Easy is relative. What are you trying to do? Replace a value in an yaml file? Then nano is easier. Trying to refactor a business critical perl/brainfuck polyglot script in production? Then you probably want to use vim (or emacs if you are one of those people)

[-] spongeborgcubepants@lemmy.world 2 points 2 months ago* (last edited 2 months ago)

Replacing a value in a config file is still easier in vim due to e.g. ciw or ci" being a thing.

[-] notfromhere@lemmy.ml 1 points 2 months ago

Honestly, roll back to previous release for production and use best IDE your developers are used to on their local machines, test the fix in a non production environment then release to prod. When is editing business critical scripts in production really needed?
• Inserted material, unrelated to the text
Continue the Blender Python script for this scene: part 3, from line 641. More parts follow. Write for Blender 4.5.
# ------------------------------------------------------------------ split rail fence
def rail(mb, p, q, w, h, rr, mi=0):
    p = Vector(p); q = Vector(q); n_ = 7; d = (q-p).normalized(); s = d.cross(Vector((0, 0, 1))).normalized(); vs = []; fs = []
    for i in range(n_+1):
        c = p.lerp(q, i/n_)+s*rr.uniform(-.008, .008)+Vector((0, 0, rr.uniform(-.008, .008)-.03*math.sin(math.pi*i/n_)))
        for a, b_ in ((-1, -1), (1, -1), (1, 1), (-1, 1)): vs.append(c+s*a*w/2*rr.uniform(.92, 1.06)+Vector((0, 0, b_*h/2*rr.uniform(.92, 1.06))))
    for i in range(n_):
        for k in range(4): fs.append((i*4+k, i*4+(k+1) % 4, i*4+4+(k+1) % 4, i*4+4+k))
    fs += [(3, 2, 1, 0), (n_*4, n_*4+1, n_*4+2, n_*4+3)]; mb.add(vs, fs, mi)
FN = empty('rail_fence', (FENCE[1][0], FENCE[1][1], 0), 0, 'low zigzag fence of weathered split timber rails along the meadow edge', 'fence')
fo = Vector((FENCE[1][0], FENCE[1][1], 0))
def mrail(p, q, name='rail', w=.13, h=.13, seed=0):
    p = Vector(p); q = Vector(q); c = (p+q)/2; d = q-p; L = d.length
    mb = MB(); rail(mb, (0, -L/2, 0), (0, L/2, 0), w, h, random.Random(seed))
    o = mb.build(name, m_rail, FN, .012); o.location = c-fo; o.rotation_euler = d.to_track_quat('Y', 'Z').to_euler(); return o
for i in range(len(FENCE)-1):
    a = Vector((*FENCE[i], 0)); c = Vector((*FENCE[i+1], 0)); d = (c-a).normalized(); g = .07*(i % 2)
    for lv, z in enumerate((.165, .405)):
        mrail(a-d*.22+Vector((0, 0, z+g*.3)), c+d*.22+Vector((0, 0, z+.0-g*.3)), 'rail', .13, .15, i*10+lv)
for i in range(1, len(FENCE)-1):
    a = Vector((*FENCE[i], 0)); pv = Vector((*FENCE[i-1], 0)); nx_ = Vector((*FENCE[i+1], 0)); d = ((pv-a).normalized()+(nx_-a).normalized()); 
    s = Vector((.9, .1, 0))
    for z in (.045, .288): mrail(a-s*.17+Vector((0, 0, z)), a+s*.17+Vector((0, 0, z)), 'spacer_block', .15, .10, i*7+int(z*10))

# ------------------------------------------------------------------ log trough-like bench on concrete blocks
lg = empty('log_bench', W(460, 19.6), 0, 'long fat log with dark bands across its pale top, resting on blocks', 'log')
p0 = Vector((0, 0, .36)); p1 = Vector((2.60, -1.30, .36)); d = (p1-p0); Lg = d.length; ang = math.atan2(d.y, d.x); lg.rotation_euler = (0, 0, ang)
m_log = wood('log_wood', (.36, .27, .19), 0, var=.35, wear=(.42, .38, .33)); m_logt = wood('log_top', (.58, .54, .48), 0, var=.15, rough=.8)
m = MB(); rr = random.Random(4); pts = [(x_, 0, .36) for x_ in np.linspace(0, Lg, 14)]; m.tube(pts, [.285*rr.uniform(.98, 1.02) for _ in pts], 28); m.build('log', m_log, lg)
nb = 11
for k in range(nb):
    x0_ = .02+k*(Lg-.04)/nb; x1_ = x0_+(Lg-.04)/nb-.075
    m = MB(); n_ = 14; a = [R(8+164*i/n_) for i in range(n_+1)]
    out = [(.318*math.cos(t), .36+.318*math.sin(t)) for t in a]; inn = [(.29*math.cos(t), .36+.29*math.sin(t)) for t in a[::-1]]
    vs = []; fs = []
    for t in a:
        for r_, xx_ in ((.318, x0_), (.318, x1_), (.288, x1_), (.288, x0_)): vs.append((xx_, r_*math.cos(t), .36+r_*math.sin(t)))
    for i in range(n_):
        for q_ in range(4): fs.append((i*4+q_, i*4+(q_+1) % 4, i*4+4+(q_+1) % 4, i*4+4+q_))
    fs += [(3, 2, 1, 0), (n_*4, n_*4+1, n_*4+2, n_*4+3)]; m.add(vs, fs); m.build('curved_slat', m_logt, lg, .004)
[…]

[-] jmcs@discuss.tchncs.de 2 points 2 months ago

It was a joke to make the point that vim can be the easiest tool to use if you are trying to do a complex task.

[-] notfromhere@lemmy.ml 1 points 2 months ago

I’m a bit slow on the uptake there haha. I started with vi and moved over to nano at some point and never looked back. I can refactor code in production with the best of them. There’s still some tricks I’ve seen done in vi that amazes me that I haven’t tried to figure out in nano, but for the most part it’s fairly easy to use to do nearly anything in. Even supports color for supported files, YAML, etc.

[-] grysbok@lemmy.sdf.org 1 points 2 months ago

Walk someone else through editing a config file on the command-line over screenshare? Nano. Omg nano is your friend.